Friday 18 June 2010

Eton Mess

This is the finest dessert available to humanity. It's highly English, but I've always found the English know their puddings. This is transcendent, heavenly, exquisite. It's also really simple--which is when English cooking is at its best--it's just strawberries and cream mixed with crumbled crunchy meringues. It's only worth making in the summer though, with summer strawberries. I've had cravings and tried to make it in the winter and the berries are simply not good enough. That being said, this is good even with slightly mushy or over-ripe strawberries, because in the summer the flavor is all there. The berries should hit you with their fragrance and be juicy and plump.
Here's what you need:

200 gm chopped strawberries (I find the worse the condition of the strawberries the smaller you should chop them--don't worry, they'll still taste great.)
150 gm double cream/heavy whipping cream
1 tbsp granulated sugar
1 tsp vanilla extract
4 meringue nests (These you can buy in shops in Britain, I'm not sure where they're available in the US. When I get back, I might have to start making my own meringues.)

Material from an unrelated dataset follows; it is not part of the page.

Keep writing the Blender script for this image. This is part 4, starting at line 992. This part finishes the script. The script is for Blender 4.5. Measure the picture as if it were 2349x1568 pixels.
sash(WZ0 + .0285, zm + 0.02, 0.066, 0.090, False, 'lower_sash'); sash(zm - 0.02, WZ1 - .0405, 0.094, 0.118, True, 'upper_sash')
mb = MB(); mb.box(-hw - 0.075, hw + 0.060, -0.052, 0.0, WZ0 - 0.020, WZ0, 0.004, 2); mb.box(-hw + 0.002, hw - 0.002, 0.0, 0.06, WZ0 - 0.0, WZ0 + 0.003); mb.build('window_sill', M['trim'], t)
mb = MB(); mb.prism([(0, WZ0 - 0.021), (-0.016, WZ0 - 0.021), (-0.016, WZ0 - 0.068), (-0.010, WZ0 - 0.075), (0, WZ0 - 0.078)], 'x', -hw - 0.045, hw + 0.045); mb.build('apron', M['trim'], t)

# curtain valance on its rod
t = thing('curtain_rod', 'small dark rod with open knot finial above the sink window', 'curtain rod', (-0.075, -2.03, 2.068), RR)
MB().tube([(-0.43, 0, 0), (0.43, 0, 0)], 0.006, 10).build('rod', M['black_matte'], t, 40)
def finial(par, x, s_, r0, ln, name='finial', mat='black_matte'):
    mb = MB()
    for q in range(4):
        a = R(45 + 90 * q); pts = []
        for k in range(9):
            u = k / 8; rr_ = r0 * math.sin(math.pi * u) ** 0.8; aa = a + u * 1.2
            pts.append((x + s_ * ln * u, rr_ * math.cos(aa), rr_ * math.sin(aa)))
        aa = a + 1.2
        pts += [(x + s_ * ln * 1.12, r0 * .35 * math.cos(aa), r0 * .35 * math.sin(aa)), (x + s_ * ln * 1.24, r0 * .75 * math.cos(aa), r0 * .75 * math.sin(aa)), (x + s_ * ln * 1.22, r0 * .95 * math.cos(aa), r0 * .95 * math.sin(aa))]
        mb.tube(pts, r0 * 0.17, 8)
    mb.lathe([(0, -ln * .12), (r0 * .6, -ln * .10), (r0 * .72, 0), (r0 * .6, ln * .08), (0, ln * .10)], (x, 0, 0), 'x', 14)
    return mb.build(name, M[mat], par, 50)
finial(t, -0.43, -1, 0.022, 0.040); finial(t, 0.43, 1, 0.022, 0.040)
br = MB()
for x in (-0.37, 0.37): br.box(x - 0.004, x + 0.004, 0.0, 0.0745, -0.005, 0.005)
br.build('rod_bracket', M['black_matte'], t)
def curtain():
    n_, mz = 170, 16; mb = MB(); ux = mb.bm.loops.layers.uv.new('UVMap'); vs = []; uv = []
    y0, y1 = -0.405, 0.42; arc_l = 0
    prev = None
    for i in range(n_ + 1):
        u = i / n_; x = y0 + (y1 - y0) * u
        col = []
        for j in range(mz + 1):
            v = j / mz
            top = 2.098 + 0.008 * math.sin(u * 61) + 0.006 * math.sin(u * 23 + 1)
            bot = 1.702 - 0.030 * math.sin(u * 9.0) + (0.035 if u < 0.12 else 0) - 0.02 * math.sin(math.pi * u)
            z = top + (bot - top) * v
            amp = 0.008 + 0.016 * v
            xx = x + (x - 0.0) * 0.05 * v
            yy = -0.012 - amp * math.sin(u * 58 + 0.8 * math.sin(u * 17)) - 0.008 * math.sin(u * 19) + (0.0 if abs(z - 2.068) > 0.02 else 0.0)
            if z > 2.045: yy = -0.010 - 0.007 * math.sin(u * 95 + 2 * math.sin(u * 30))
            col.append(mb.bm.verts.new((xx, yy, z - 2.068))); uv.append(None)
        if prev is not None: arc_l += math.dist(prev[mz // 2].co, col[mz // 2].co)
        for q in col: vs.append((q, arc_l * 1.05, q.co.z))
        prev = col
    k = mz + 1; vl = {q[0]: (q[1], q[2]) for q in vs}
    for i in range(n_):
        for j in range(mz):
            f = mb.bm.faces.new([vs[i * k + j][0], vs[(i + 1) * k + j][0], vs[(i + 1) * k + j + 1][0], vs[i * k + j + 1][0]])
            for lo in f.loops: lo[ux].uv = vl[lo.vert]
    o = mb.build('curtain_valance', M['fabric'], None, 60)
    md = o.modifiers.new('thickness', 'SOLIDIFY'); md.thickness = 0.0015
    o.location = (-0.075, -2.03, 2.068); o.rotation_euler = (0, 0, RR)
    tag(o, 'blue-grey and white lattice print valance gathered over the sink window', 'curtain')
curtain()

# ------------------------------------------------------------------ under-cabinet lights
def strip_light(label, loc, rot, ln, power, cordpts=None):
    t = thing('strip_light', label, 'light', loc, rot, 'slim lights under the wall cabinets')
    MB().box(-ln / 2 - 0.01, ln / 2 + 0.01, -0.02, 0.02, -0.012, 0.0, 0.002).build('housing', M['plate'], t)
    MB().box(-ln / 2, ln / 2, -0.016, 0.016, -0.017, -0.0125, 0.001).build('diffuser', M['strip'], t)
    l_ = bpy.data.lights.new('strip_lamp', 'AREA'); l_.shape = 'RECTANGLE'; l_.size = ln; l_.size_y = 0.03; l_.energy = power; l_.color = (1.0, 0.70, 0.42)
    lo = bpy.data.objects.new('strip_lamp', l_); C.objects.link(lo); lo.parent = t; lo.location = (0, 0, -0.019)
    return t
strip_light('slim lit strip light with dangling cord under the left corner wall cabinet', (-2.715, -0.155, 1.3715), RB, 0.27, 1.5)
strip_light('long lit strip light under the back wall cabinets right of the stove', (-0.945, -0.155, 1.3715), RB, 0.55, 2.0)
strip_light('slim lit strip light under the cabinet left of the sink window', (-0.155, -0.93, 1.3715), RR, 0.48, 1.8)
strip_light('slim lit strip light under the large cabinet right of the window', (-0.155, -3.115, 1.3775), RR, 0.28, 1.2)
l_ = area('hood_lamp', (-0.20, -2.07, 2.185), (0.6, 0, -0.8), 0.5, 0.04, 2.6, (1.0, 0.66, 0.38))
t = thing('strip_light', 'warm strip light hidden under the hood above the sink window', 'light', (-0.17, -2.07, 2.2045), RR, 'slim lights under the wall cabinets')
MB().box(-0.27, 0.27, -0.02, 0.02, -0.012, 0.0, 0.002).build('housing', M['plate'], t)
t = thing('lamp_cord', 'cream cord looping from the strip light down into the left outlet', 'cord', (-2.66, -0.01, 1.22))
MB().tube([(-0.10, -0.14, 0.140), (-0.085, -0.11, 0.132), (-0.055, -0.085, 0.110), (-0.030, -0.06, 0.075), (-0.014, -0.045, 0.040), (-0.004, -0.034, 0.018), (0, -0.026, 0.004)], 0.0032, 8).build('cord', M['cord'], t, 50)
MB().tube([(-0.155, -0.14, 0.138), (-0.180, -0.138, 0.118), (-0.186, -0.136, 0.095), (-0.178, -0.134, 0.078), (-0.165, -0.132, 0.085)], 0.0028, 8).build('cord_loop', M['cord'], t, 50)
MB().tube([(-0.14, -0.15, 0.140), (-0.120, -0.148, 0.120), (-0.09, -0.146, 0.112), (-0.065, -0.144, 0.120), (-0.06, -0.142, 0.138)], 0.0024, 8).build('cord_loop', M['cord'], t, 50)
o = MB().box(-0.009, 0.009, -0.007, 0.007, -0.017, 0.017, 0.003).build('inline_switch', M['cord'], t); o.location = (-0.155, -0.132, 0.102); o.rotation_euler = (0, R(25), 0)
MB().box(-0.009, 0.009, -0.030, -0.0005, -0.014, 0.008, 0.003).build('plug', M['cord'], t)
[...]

Also, optionally, a small dribble of balsamic vinegar.
Take those chopped strawberries and place them in a bowl.
Sprinkle about half a teaspoon of sugar on the berries and pour over a tiny dribble of balsamic vinegar, around 1/4 a teaspoon. Mix the berries up gently and leave them to mascerate. They'll burst forth all their juices. The balsamic vinegar is strange but somehow it heightens the taste of strawberries because it's sweet and sort of tangy. You don't want to really taste it, it will just make the strawberries taste even more strongly of strawberry.
Put the cream in a larger bowl, sprinkleo n the rest of the sugar and dribble in the vanilla.
Softly whip the cream in the bowl. You don't want it too hard whipped, just to the point where it's no longer a liquid, just a big floppy mass.
Crumble the meringues in the cream. There should be some bitesize chunks and some dust.
Mix the meringues into the cream gently. Don't overmix.
Now add the strawberries.
Now when you mix them in, mix it only very, very gently. You want it to be loose and clumpy masses of crunchy bits in cream, with strawberries and their juice rippled through.
This is why it's called Eton Mess. It looks a mess, but...
...ew, still ugly. But... oh... so... delicious. It's hard to explain how good this is. Just try it.